Three mobile phones and two memory cards were confiscated from the accused, and Shafique deposited them in the police station’s storeroom the same day. Police then prepared the charges and moved all three men to jail.
“On May 25, 2015, Shafique retrieved the two memory cards from the police storeroom on the pretext that he was taking them to the forensic laboratory,” Goraya said. “The lab transcribed the audio but stated in its report that it lacks the equipment to effectively analyze the voice patterns on the audio clip and of the main accused. However, the report made a startling revelation – it said that it had analyzed three memory cards, not two as mentioned in the FIR.”
The lawyer said that in his defense argument he repeatedly pointed out that it was illegal for a police official, who is also the complainant in the case, to keep possession of vital evidence even if it were to be sent to a lab for analysis.

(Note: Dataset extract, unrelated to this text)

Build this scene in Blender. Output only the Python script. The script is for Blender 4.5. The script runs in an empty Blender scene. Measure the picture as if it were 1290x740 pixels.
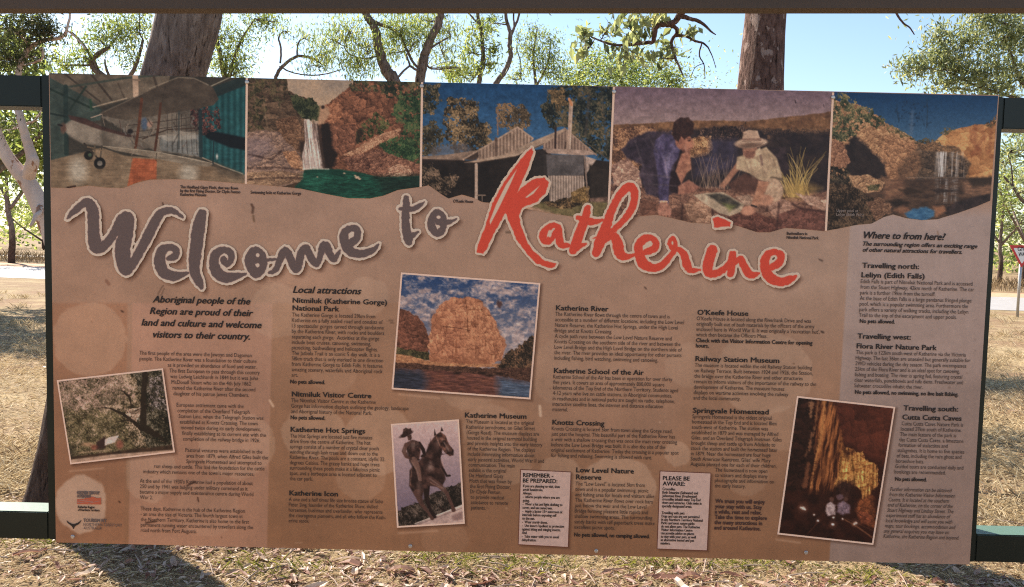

Goraya said the judge ignored his pleas that Shafique, the complainant in the case, had been in possession of the alleged evidence more than once even after the forensic report was obtained from the laboratory.
“Why was the complainant allowed to retrieve the ‘evidence’ on his own?” Goraya said. “The third memory card was ‘seized’ after the challan was submitted, and that makes Shafique’s actions all the more suspicious.”
Since Islam prohibits listening to blasphemy, few in the judicial process actually heard the alleged remarks, he said. The attorney said that not once had he or the court listened to the audio clip allegedly containing the sacrilegious comments.
“As a Muslim, my faith restricts me from listening to any kind of blasphemy,” he said. “I did not insist that the court play the audio, and I don’t think the judge would have played it anyway, keeping in mind the sensitivities involving blasphemy.”
He said the judge based her verdict on the basis of the transcript of the audio clip.
“My client, Sindhu, was convicted of committing blasphemy while Javed Naz was condemned for intentionally concealing the alleged blasphemy for monetary reasons, and thus being equally culpable of the crime,” he said.
As in most such cases, the death sentence will be challenged in the High Court.
Several people in Gujranwala told Pakistan Today that Sindhu and his family were well-respected in the city because of their contribution to education.
“Anjum Sindhu has been serving this city for over 20 years,” said the source close to the family. “The main branch of his school, which he was himself supervising as principal, has a student body of over 2,000 children. He has two sons and three daughters, all of whom are highly qualified professionals. It’s a shame that such a progressive Christian family is being made to suffer like this.”
The source said that the family had kept Sindhu’s arrest and detention in the blasphemy case a secret as they didn’t want to risk his life.
Asif Sindhu said his brother never had any conflicts with Muslims.
“My brother had thousands of Muslim students, and they never complained about his behavior,” he said. “My brother registered a complaint against Javed Naz and Jaffer Ali for demanding extortion, but instead he was booked and later sentenced to death over a fake charge of blasphemy. What kind of justice is this?”